*WHAT THE EXERCISE ASKS*:
Copy out all of the material exactly as presented.

*MATERIAL PROVIDED*:

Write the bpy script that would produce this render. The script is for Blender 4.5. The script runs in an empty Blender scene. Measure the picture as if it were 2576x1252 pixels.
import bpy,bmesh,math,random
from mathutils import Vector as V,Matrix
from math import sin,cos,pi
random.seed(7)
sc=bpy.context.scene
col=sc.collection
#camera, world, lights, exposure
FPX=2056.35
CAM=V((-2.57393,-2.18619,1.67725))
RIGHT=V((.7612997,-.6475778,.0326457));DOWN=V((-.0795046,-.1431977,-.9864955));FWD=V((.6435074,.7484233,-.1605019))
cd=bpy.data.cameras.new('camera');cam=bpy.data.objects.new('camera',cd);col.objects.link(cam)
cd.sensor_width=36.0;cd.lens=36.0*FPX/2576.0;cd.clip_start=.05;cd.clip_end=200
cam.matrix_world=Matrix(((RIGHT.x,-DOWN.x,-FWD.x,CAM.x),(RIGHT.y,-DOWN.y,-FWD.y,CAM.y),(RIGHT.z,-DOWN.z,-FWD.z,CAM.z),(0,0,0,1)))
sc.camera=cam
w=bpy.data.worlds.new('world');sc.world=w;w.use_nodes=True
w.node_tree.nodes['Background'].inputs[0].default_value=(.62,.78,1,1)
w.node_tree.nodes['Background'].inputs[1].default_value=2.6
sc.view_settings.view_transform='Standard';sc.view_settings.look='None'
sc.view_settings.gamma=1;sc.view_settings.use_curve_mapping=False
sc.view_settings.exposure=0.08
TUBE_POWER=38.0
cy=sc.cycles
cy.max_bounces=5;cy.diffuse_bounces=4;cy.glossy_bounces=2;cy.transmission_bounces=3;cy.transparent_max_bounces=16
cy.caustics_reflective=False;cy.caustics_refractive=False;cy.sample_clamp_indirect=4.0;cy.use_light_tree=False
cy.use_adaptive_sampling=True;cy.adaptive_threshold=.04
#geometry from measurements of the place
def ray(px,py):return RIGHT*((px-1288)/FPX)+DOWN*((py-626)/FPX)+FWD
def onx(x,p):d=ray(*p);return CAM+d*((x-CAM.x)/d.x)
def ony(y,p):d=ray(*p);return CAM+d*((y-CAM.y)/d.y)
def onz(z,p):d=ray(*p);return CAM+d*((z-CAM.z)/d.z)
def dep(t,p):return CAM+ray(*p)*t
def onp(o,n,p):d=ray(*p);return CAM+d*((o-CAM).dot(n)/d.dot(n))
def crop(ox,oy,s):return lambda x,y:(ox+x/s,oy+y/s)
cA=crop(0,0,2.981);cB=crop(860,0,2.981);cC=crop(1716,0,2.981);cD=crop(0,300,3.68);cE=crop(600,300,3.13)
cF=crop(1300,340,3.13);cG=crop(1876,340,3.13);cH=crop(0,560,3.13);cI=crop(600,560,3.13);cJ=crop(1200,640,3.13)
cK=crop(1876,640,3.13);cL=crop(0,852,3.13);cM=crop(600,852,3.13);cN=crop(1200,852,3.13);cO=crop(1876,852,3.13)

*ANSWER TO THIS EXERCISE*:
Write the bpy script that would produce this render. The script is for Blender 4.5. The script runs in an empty Blender scene. Measure the picture as if it were 2576x1252 pixels.
import bpy,bmesh,math,random
from mathutils import Vector as V,Matrix
from math import sin,cos,pi
random.seed(7)
sc=bpy.context.scene
col=sc.collection
#camera, world, lights, exposure
FPX=2056.35
CAM=V((-2.57393,-2.18619,1.67725))
RIGHT=V((.7612997,-.6475778,.0326457));DOWN=V((-.0795046,-.1431977,-.9864955));FWD=V((.6435074,.7484233,-.1605019))
cd=bpy.data.cameras.new('camera');cam=bpy.data.objects.new('camera',cd);col.objects.link(cam)
cd.sensor_width=36.0;cd.lens=36.0*FPX/2576.0;cd.clip_start=.05;cd.clip_end=200
cam.matrix_world=Matrix(((RIGHT.x,-DOWN.x,-FWD.x,CAM.x),(RIGHT.y,-DOWN.y,-FWD.y,CAM.y),(RIGHT.z,-DOWN.z,-FWD.z,CAM.z),(0,0,0,1)))
sc.camera=cam
w=bpy.data.worlds.new('world');sc.world=w;w.use_nodes=True
w.node_tree.nodes['Background'].inputs[0].default_value=(.62,.78,1,1)
w.node_tree.nodes['Background'].inputs[1].default_value=2.6
sc.view_settings.view_transform='Standard';sc.view_settings.look='None'
sc.view_settings.gamma=1;sc.view_settings.use_curve_mapping=False
sc.view_settings.exposure=0.08
TUBE_POWER=38.0
cy=sc.cycles
cy.max_bounces=5;cy.diffuse_bounces=4;cy.glossy_bounces=2;cy.transmission_bounces=3;cy.transparent_max_bounces=16
cy.caustics_reflective=False;cy.caustics_refractive=False;cy.sample_clamp_indirect=4.0;cy.use_light_tree=False
cy.use_adaptive_sampling=True;cy.adaptive_threshold=.04
#geometry from measurements of the place
def ray(px,py):return RIGHT*((px-1288)/FPX)+DOWN*((py-626)/FPX)+FWD
def onx(x,p):d=ray(*p);return CAM+d*((x-CAM.x)/d.x)
def ony(y,p):d=ray(*p);return CAM+d*((y-CAM.y)/d.y)
def onz(z,p):d=ray(*p);return CAM+d*((z-CAM.z)/d.z)
def dep(t,p):return CAM+ray(*p)*t
def onp(o,n,p):d=ray(*p);return CAM+d*((o-CAM).dot(n)/d.dot(n))
def crop(ox,oy,s):return lambda x,y:(ox+x/s,oy+y/s)
cA=crop(0,0,2.981);cB=crop(860,0,2.981);cC=crop(1716,0,2.981);cD=crop(0,300,3.68);cE=crop(600,300,3.13)
cF=crop(1300,340,3.13);cG=crop(1876,340,3.13);cH=crop(0,560,3.13);cI=crop(600,560,3.13);cJ=crop(1200,640,3.13)
cK=crop(1876,640,3.13);cL=crop(0,852,3.13);cM=crop(600,852,3.13);cN=crop(1200,852,3.13);cO=crop(1876,852,3.13)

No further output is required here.